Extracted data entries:
START

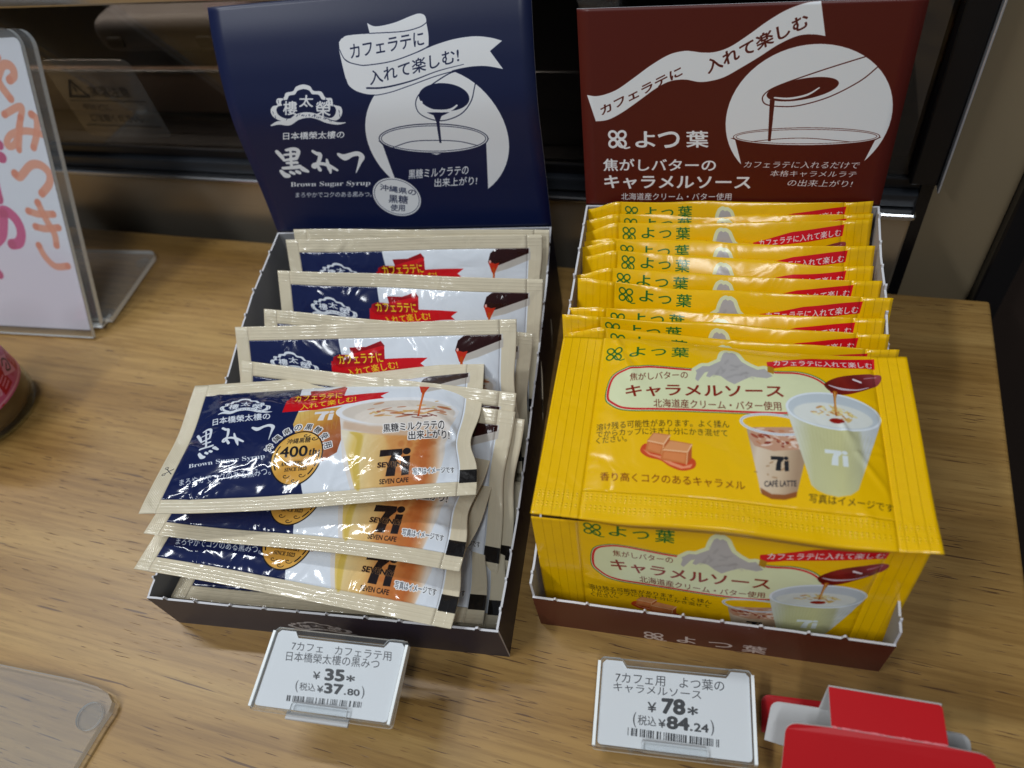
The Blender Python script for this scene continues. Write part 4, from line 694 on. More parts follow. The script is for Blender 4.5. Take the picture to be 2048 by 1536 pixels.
def header_card(root, prof, Wb, m, hmm, back='card_inner', nx=24):
    """printed card: profile list of (y, z) for left and right edges"""
    Pl, Pr = prof; n = 60; T = .0005
    def samp(P):
        P = np.array(P); s = np.r_[0, np.cumsum(np.linalg.norm(np.diff(P, axis=0), axis=1))]; t = np.linspace(0, s[-1], n); 
        Q = spline([tuple(p) for p in P], 12); sq = np.r_[0, np.cumsum(np.linalg.norm(np.diff(Q, axis=0), axis=1))]; t = np.linspace(0, sq[-1], n)
        return np.stack([np.interp(t, sq, Q[:, 0]), np.interp(t, sq, Q[:, 1])], 1)
    A_, B_ = samp(Pl), samp(Pr); V = []; UV = []
    for back_ in (0, 1):
        for j in range(n):
            for i in range(nx + 1):
                u = i / nx; p = A_[j] * (1 - u) + B_[j] * u; a = A_[min(j + 1, n - 1)] - A_[max(j - 1, 0)]; nn = np.array([a[1], -a[0]]) / np.linalg.norm(a)
                q = p + nn * T * back_ * 1.0; V.append((Wb * u, q[0], q[1])); UV.append((u, j / (n - 1)))
    F = []; fm = []; k = n * (nx + 1); g = lambda j, i: j * (nx + 1) + i
    for j in range(n - 1):
        for i in range(nx): F.append([g(j, i), g(j, i + 1), g(j + 1, i + 1), g(j + 1, i)]); fm.append(0)
    for j in range(n - 1):
        for i in range(nx): F.append([k + g(j, i), k + g(j + 1, i), k + g(j + 1, i + 1), k + g(j, i + 1)]); fm.append(1)
    ring = [g(0, i) for i in range(nx)] + [g(j, nx) for j in range(n - 1)] + [g(n - 1, i) for i in range(nx, 0, -1)] + [g(j, 0) for j in range(n - 1, 0, -1)]
    for a, b in zip(ring, ring[1:] + ring[:1]): F.append([a, k + a, k + b, b]); fm.append(2)
    me = pydata('header_card', V, F, UV, fm); o = link('header_card', me, [m, M[back], M['card_edge']], root)
    for p in me.polygons: p.use_smooth = p.material_index < 2
    return o
BX = dict(loc=(-.1488, -.0208, 0), rz=.0478, W=.1395, D=.1808)
blue = shelf_box('syrup_box', 'navy open display box with curved blue header card, left of the caramel box', BX['loc'], BX['rz'], BX['W'], BX['D'], .0254,
    [(0, .0254), (.087, .0366), (.113, .0430), (.139, .0485), (.1808, .0520)], [(0, .0260), (.0257, .0238), (.0447, .0232), (.0746, .0262), (.1115, .0321), (.156, .0415), (.1808, .0520)],
    M['navy_front'], 'navy_card', 'n', 11)
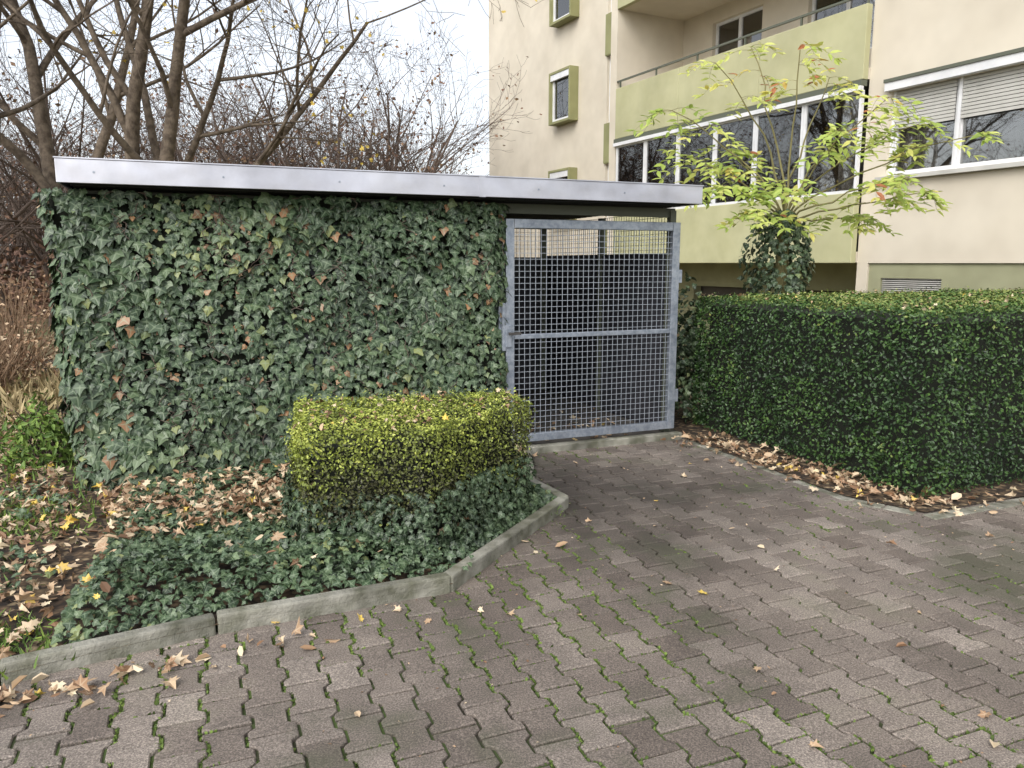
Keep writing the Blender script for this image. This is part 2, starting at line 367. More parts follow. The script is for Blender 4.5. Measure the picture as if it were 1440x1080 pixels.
def bin_(x,y,rot):
    Bn=empty('wheeled_bin'); Bn.parent=SH
    V=[];F=[]
    lv=[(0.10,.20,.24),(.9,.27,.30),(.95,.29,.32)]
    for z,a,b_ in lv: V+=[(-a,-b_,z),(a,-b_,z),(a,b_,z),(-a,b_,z)]
    for k in range(2):
        for i in range(4): j=(i+1)%4; F.append((k*4+i,k*4+j,k*4+4+j,k*4+4+i))
    F.append((3,2,1,0)); F.append((8,9,10,11))
    V+=[(-.30,-.34,.955),(.30,-.34,.955),(.30,.34,.955),(-.30,.34,.955),(-.26,-.26,1.03),(.26,-.26,1.03),(.26,.34,1.05),(-.26,.34,1.05)]
    for i in range(4): j=(i+1)%4; F.append((12+i,12+j,16+j,16+i))
    F.append((16,17,18,19))
    mesh_np('bin_body',V,np.array(F),M_binm,parent=Bn)
    tm=Tubes(); tm.add([(-.27,.2,.1),(-.21,.2,.1)],[.1,.1],16); tm.add([(.21,.2,.1),(.27,.2,.1)],[.1,.1],16); tm.add([(-.22,.40,1.0),(.22,.40,1.0)],[.015,.015],8)
    V2,F2=tm.arrays(); mesh_np('wheels',V2,F2,M_roofu,parent=Bn)
    Bn.location=(x,y,.03); Bn.rotation_euler=(0,0,rot)
for x,y in ((-.25,2.4),(-.95,2.4),(.45,2.4),(-1.65,2.4)): bin_(x,y,0)

G=empty('wire_mesh_gate',(SO[0],SO[1],0),A22)
GW=1.69
w=Boxes(); w.add(0,.075,-.06,-.005,.10,1.99); w.add(GW-.075,GW,-.06,-.005,.10,1.99)
w.add(.077,GW-.077,-.059,-.006,1.915,1.99); w.add(.077,GW-.077,-.059,-.006,.10,.17); w.add(.077,GW-.077,-.055,-.01,.995,1.035)
w.build('frame',M_galv,G,.004)
w=Boxes()
for x in np.arange(.12,GW-.08,.05): w.add(x,x+.004,-.048,-.044,.17,1.915)
for z in np.arange(.21,1.90,.05): w.add(.075,GW-.075,-.043,-.039,z,z+.004)
w.build('wire_grid',M_wire,G)
w=Boxes(); w.add(-.01,.045,-.075,-.061,.93,1.12); w.add(-.035,-.003,-.065,-.02,.90,1.30); w.build('lock_case',M_galv,G,.004)
w=Boxes(); w.add(.012,.03,-.11,-.076,1.04,1.058); w.add(.012,.11,-.125,-.111,1.038,1.06); w.build('handle',M_dark,G,.003)
w=Boxes()
for z in (.35,1.45): w.add(GW+.003,GW+.04,-.05,-.01,z,z+.12)
w.build('hinges',M_galv,G,.004)

# ---------------------------------------------------------------- ivy wall
def ivy_wall():
    n=10200
    path=[(-3.22,1.2),(-3.27,.0),(-3.18,-.10),(-.10,-.10),(-.0,-.04),(-.0,.0)]
    path=np.array(path); seg=np.diff(path,axis=0); sl=np.linalg.norm(seg,axis=1); cum=np.r_[0,np.cumsum(sl)]
    def at(u,z,depth):
        i=np.clip(np.searchsorted(cum,u,side='right')-1,0,len(sl)-1); t=(u-cum[i])/sl[i]
        p=path[i]+seg[i]*t[:,None]; d=seg[i]/sl[i][:,None]; nn=np.c_[d[:,1],-d[:,0]]
        q=np.c_[u,z]; bul=.035*fnoise(q,4.5,21)+.024*fnoise(q,13,22)
        bul+=.05*np.clip((z-1.2)/.9,0,1)-.02
        edge=np.clip((cum[-1]-u)/.12,0,1); bul*=edge
        p=p+nn*(bul-depth)[:,None]
        return np.c_[shed_w(p[:,0],p[:,1]),z],np.c_[shed_w(nn[:,0],nn[:,1])-SO,np.zeros(len(u))]
    u=rng.uniform(.6,cum[-1],n); z=rng.uniform(.02,2.11,n)
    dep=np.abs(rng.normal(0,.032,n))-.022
    P,Nn=at(u,z,dep)
    Nr=norm(Nn+rng.normal(0,.24,(n,3))+np.array([0,0,.34])); T=norm(np.array([0,0,-1.])+rng.normal(0,.45,(n,3)))
    size=rng.uniform(.036,.092,n)*(1+.2*fnoise(np.c_[u,z],3,5))
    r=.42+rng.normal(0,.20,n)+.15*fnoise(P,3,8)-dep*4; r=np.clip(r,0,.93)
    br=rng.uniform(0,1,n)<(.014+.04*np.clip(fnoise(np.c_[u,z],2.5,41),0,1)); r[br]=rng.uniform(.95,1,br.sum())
    I=empty('ivy_covered_wall')
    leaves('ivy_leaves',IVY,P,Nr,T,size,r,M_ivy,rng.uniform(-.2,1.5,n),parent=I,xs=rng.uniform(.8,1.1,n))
    k=200; u2=rng.uniform(.9,cum[-1],k); z2=rng.uniform(.05,2.05,k); P2,N2=at(u2,z2,np.full(k,-.012))
    leaves('caught_leaves',MAPLE,P2,norm(N2+rng.normal(0,.6,(k,3))),norm(rng.normal(0,1,(k,3))-[0,0,.8]),rng.uniform(.025,.055,k),rng.uniform(0,.6,k),M_fall,rng.uniform(-2,4,k),parent=I)
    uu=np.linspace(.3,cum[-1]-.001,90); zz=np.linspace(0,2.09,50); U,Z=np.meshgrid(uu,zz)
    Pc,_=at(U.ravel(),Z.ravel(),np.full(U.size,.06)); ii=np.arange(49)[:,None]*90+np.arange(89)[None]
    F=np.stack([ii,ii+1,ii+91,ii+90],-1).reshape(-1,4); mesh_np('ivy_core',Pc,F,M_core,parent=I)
    tm=Tubes()
    for k in range(110):
        u0=rng.uniform(.8,cum[-1]-.1); z0=rng.uniform(0.0,1.9); m=14; us=u0+np.cumsum(rng.normal(0,.03,m)); zs=np.clip(z0+np.linspace(0,rng.uniform(.1,.5),m),0,2.1); us=np.clip(us,.5,cum[-1]-.01)
        pc,_=at(us,zs,np.full(m,-.018)+rng.normal(0,.008,m)); tm.add(pc,np.full(m,.003),4)
    V,F=tm.arrays(); mesh_np('ivy_stems',V,F,M_twig,parent=I)
ivy_wall()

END

● Task to carry out
Which lines above run from the one containing "Keep writing the" down to the one containing "in ((-.25,2.4),(-.95,2.4),(.45,2.4),(-1.65,2.4)): bin_(x,y,0)"? Repeat exactly those, both ends included, and nothing else.

● Full response
Keep writing the Blender script for this image. This is part 2, starting at line 367. More parts follow. The script is for Blender 4.5. Measure the picture as if it were 1440x1080 pixels.
def bin_(x,y,rot):
    Bn=empty('wheeled_bin'); Bn.parent=SH
    V=[];F=[]
    lv=[(0.10,.20,.24),(.9,.27,.30),(.95,.29,.32)]
    for z,a,b_ in lv: V+=[(-a,-b_,z),(a,-b_,z),(a,b_,z),(-a,b_,z)]
    for k in range(2):
        for i in range(4): j=(i+1)%4; F.append((k*4+i,k*4+j,k*4+4+j,k*4+4+i))
    F.append((3,2,1,0)); F.append((8,9,10,11))
    V+=[(-.30,-.34,.955),(.30,-.34,.955),(.30,.34,.955),(-.30,.34,.955),(-.26,-.26,1.03),(.26,-.26,1.03),(.26,.34,1.05),(-.26,.34,1.05)]
    for i in range(4): j=(i+1)%4; F.append((12+i,12+j,16+j,16+i))
    F.append((16,17,18,19))
    mesh_np('bin_body',V,np.array(F),M_binm,parent=Bn)
    tm=Tubes(); tm.add([(-.27,.2,.1),(-.21,.2,.1)],[.1,.1],16); tm.add([(.21,.2,.1),(.27,.2,.1)],[.1,.1],16); tm.add([(-.22,.40,1.0),(.22,.40,1.0)],[.015,.015],8)
    V2,F2=tm.arrays(); mesh_np('wheels',V2,F2,M_roofu,parent=Bn)
    Bn.location=(x,y,.03); Bn.rotation_euler=(0,0,rot)
for x,y in ((-.25,2.4),(-.95,2.4),(.45,2.4),(-1.65,2.4)): bin_(x,y,0)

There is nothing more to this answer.